_Stored data_:
* * * * * * * * *
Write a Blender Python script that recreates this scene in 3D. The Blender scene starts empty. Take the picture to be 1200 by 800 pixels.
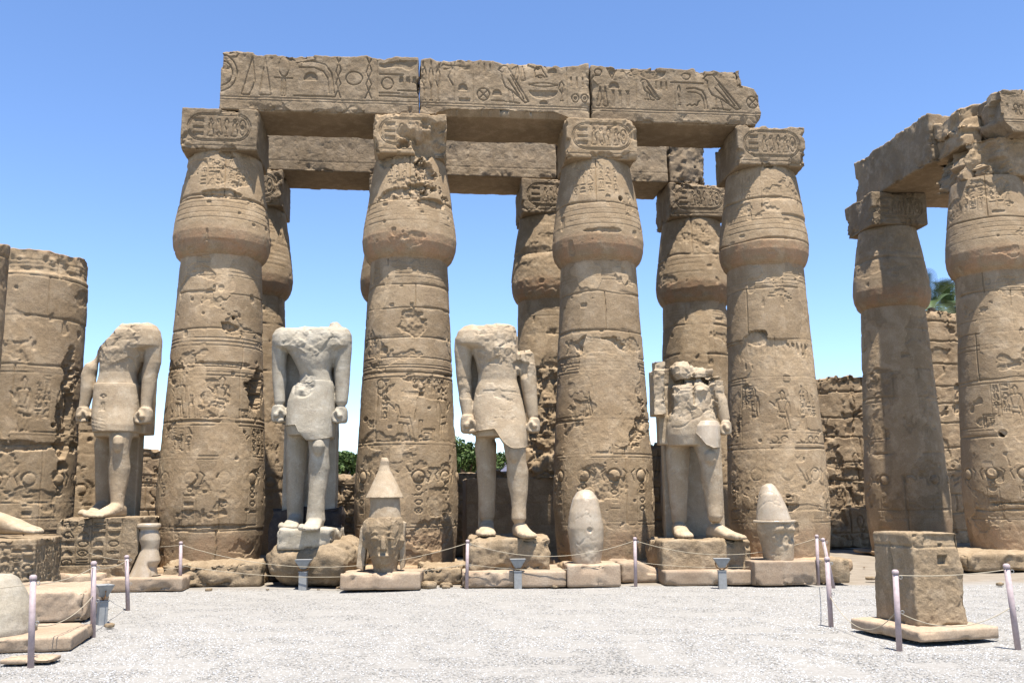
import bpy, math, random
import numpy as np

# ------------------------------------------------------------------ camera, sky, sun, exposure
S = bpy.context.scene
COL = S.collection
FOC, PITCH, ROLL, EYE = 1097.0, 0.166, -0.009, 1.6
_c, _s = math.cos(ROLL), math.sin(ROLL)
FWD = np.array([0, math.cos(PITCH), math.sin(PITCH)])
_R0 = np.array([1.0, 0, 0]); _U0 = np.array([0, -math.sin(PITCH), math.cos(PITCH)])
RGT = _R0 * _c + _U0 * _s
UPV = -_s * _R0 + _c * _U0

cam_d = bpy.data.cameras.new('camera'); cam = bpy.data.objects.new('camera', cam_d); COL.objects.link(cam)
from mathutils import Matrix, Vector
cam.matrix_world = Matrix(((RGT[0], UPV[0], -FWD[0], 0), (RGT[1], UPV[1], -FWD[1], 0),
                           (RGT[2], UPV[2], -FWD[2], EYE), (0, 0, 0, 1)))
cam_d.sensor_width = 36; cam_d.lens = FOC / 1200 * 36
cam_d.clip_start = 0.1; cam_d.clip_end = 3000
S.camera = cam

SUN_EL, SUN_AZ = math.radians(75), math.radians(18)      # azimuth: from behind the camera towards its right
world = bpy.data.worlds.new("World"); S.world = world; world.use_nodes = True
wn = world.node_tree; wn.nodes.clear()
sky = wn.nodes.new('ShaderNodeTexSky'); sky.sky_type = 'NISHITA'; sky.sun_disc = False
sky.sun_elevation = SUN_EL; sky.sun_rotation = math.pi - SUN_AZ
sky.air_density = 0.8; sky.dust_density = 0.0; sky.ozone_density = 2.0; sky.altitude = 0
bg = wn.nodes.new('ShaderNodeBackground'); bg.inputs['Strength'].default_value = 0.115
wo = wn.nodes.new('ShaderNodeOutputWorld')
hs = wn.nodes.new('ShaderNodeHueSaturation'); hs.inputs['Saturation'].default_value = 1.1; hs.inputs['Hue'].default_value = .505
wn.links.new(sky.outputs[0], hs.inputs['Color']); wn.links.new(hs.outputs[0], bg.inputs[0]); wn.links.new(bg.outputs[0], wo.inputs[0])

sun_dir = Vector((math.sin(SUN_AZ) * math.cos(SUN_EL), -math.cos(SUN_AZ) * math.cos(SUN_EL), math.sin(SUN_EL)))
sl = bpy.data.lights.new('sun', 'SUN'); sl.energy = 5.0; sl.angle = math.radians(0.5); sl.color = (1, 0.955, 0.89)
so = bpy.data.objects.new('sun', sl); COL.objects.link(so)
so.rotation_euler = sun_dir.to_track_quat('Z', 'Y').to_euler(); so.location = (0, 0, 40)
vs = S.view_settings; vs.view_transform = 'Standard'; vs.look = 'None'; vs.gamma = 1; vs.use_curve_mapping = False
vs.exposure = 1.25
S.cycles.max_bounces = 6; S.cycles.diffuse_bounces = 1

# ------------------------------------------------------------------ geometry helpers
def A(px, py, Y):
    """world point at depth Y whose bearing was measured in the photograph"""
    d = FWD + RGT * (px - 600) / FOC - UPV * (py - 400) / FOC
    return d * (Y / d[1]) + np.array([0, 0, EYE])
def G(px, py, z=0.0):
    """world point at height z"""
    d = FWD + RGT * (px - 600) / FOC - UPV * (py - 400) / FOC
    return d * ((z - EYE) / d[2]) + np.array([0, 0, EYE])

_rs = np.random.RandomState(7)
_PERM = _rs.permutation(256); _TAB = _rs.uniform(-1, 1, 256)
def noise(P, seed=0):
    P = P + seed * 17.31
    i = np.floor(P).astype(np.int64); f = P - i
    f = f * f * f * (f * (f * 6 - 15) + 10)
    def h(a, b, c): return _TAB[_PERM[(_PERM[(_PERM[a & 255] + b) & 255] + c) & 255]]
    x, y, z = i[..., 0], i[..., 1], i[..., 2]; u, v, w = f[..., 0], f[..., 1], f[..., 2]
    def l(a, b, t): return a + (b - a) * t
    return l(l(l(h(x, y, z), h(x+1, y, z), u), l(h(x, y+1, z), h(x+1, y+1, z), u), v),
             l(l(h(x, y, z+1), h(x+1, y, z+1), u), l(h(x, y+1, z+1), h(x+1, y+1, z+1), u), v), w)
def fbm(P, freq=1.0, octs=4, seed=0, gain=0.5):
    s = 0; a = 1.0
    for k in range(octs):
        s = s + a * noise(P * freq, seed + k * 3); freq *= 2.03; a *= gain
    return s
def facets(P, freq, seed=0):
    """flat broken planes: every cell of a jittered lattice gets its own tilted plane"""
    Q = P * freq + seed * 5.17; I = np.floor(Q).astype(np.int64); best = np.full(len(Q) if Q.ndim == 2 else Q.shape[:-1], 9.0); val = np.zeros_like(best)
    def h(a, k): return _TAB[_PERM[(_PERM[(_PERM[(a[..., 0] + k * 37) & 255] + a[..., 1]) & 255] + a[..., 2]) & 255]]
    for dx in (-1, 0, 1):
        for dy in (-1, 0, 1):
            for dz in (-1, 0, 1):
                C = I + np.array([dx, dy, dz]); j = np.stack([h(C, 1), h(C, 2), h(C, 3)], -1) * .48
                D = Q - (C + .5 + j); d = (D * D).sum(-1); nrm = np.stack([h(C, 4), h(C, 5), h(C, 6)], -1)
                v = (D * nrm).sum(-1) + .35 * h(C, 7); m = d < best; best = np.where(m, d, best); val = np.where(m, v, val)
    return val
def sstep(a, b, x):
    t = np.clip((x - a) / (b - a), 0, 1); return t * t * (3 - 2 * t)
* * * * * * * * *
_Task objective_: Repeat only what lies between the start of the data and the end of the line containing "import numpy as np", exactly, with pictures left out.

_Written solution_:
Write a Blender Python script that recreates this scene in 3D. The Blender scene starts empty. Take the picture to be 1200 by 800 pixels.
import bpy, math, random
import numpy as np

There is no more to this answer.